I watched Lionel Messi’s performance the other day. It was quite unlike his usual display on the pitch. Possibly that was because he was not wearing a football kit or tackling a pass. Instead, he was kitted in a formal suit and was in front of a microphone announcing his departure from the Barcelona football club after 20 years.

On the podium, the Argentinian was holding a little neatly folded tissue in his hand. It looked rather out of place but I thought nothing of it: men have a habit of scavenging tissues and then wringing them in their hands for multipurpose use – wipe the top of the table and the edge of their glass, or mop their sweat, or fiddle with it while making an argument.

“This is very difficult,” Messi said and then wiped a ghost runny nose with that tissue.

“I was not prepared for this,” he said as he dabbed at his [dry] eyes.

I peered closer to the screen. There were no tears and there was no runny nose, at least not before much eye scrunching.

He had wanted to leave the club last year, he said, but not this year. This year, he wanted to stay on and he wanted to end his career in Camp Nou with a ground of spectators giving him a final standing ovation. But it turns out that he couldn’t, because the club could not afford his salary of €1 million a week, hence, the tissue.

I suppose he could have stayed on for a bit less if he was so heartbroken but, well, that’s his choice. Somehow, though, his demeanour and his eagerness to snivel gave me flashbacks of another diminutive figure on a podium trying to squeeze out crocodile tears during a speech: a Maltese man not an Argentinian one and one who doesn’t work with balls but with crooks.

I am referring, of course, to Joseph Muscat. As it happens, this week I was following quite an interesting investigative story in The Shift News, involving Muscat, or to be more precise, his golden handshake.

A bit of context first. This golden handshake scheme was introduced in 2012 to help former ministers, opposition leaders and prime ministers who find themselves out of office. It’s a financial parting package aimed at helping them find their feet again. Similar schemes are in place in other EU countries and are, in essence, quite fair.

However, it’s not what you do but how you do it. And, in Malta, we go about it completely the wrong way round: it is a hidden scheme. And the main reason for this is that in Malta discussing the salaries of politicians is taboo.

Joseph Muscat’s talent lies only in deceit- Kristina Chetcuti

To the national psyche, politicians have to earn as little as possible.

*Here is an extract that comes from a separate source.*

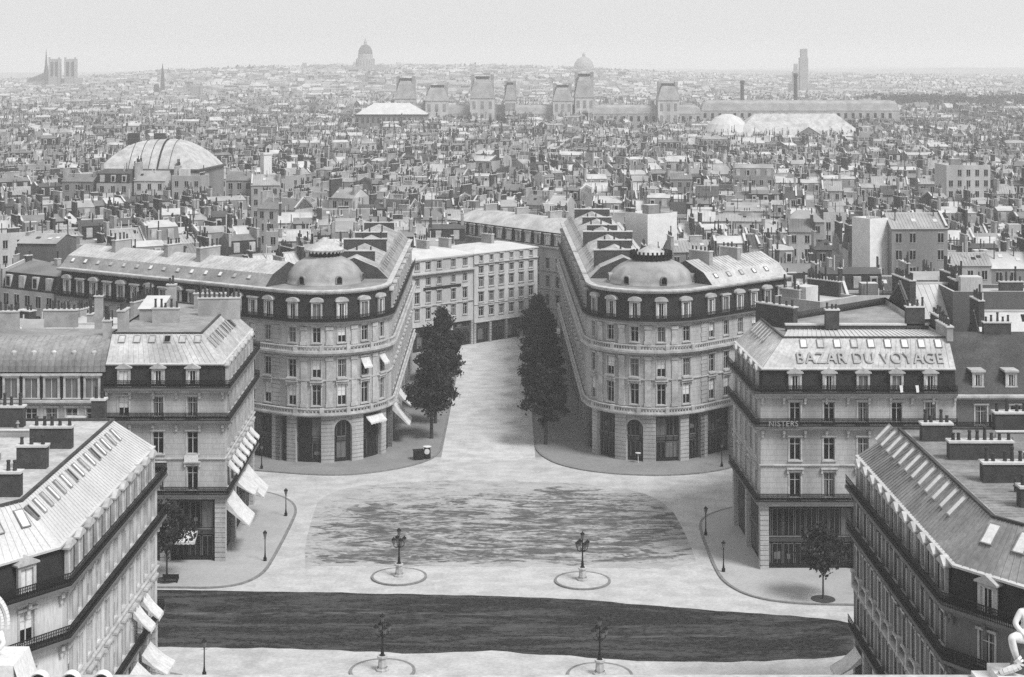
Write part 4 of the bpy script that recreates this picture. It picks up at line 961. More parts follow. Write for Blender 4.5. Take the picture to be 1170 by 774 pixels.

In fact, if you’re a mere back bencher, you’re stuck with €20,000 a year and with trying to juggle your constituency and another job. It’s a system which not only tempts corruption but facilitates it. We cannot seem to conceive the possibility that if MPs were to be more decently paid, our parliament would attract more competent people.

Unfortunately, the fact that our politicians are paid peanuts is why we get Edward Zammit Lewises elected to parliament and it’s why we get ministers who cringingly cling to the arms of wealthy businessmen, no matter if they face murder charges.

Therefore, while the Maltese ministerial golden handshake scheme is a good idea, at times it leads to prolific abuse. How so? Termination benefits, for example, are paid over and over. Also, these lump sums are given out even when an MP is made to resign because of wrongdoing, such as that Rosianne Cutajar.

Muscat, back in the day when he was opposition leader, had gone red in the face about “the honoraria scandal” and, yet, did he try to change the system when he got to power? No. Far from it; he exploited it and abused it right to the very last minute when he secretly tweaked the golden handshake rules so that he himself could pocket more.

The scheme allows former top government position holders to get a pay-off, the equivalent of one-twelfth of the annual salary upon their termination. The sum depends on their salary and on how long they would have been in parliament.

For some reason, Muscat’s golden handshake was not worked on the same mathematical formula and he pocketed €120,000 from our taxes, double the €60,000 amount he should have been entitled to.

No one knows why. It seems to have been calculated on the basis of a secret memo approved during Muscat’s cabinet meetings in 2018 and in 2019. Robert Abela, our current prime minister, knows about it because he was then Muscat’s personal legal adviser but refuses to explain the discrepancy. He thinks that journalists should not be asking for information about our public money.

Muscat’s reaction when asked about the sum was (yawn) to play his victim card: “I was treated like everybody else.”

Well, we may be ġaħans but we can all do the maths. And treated like everybody else he was not. Also, given his track record of a veritable ‘Joey fotti’ always supporting his crook mates, him scraping the barrel of public money would definitely not be a surprise.

Will this awake the police from their slumber and investigate the matter? Hello Commissioner Gafà? Not only did Muscat’s culture of impunity lead to the assassination of Daphne Caruana Galizia, not only did he support his best mates Konrad Mizzi and Keith Schembri to hoodwink the nation to fill their pockets, not only did he ruin the island’s reputation and earned us a place on the FATF greylist but his parting shot was signing a secret agreement to give a generous parting gift to himself. Out of our money.

Truly, Muscat’s talent lies only in deceit.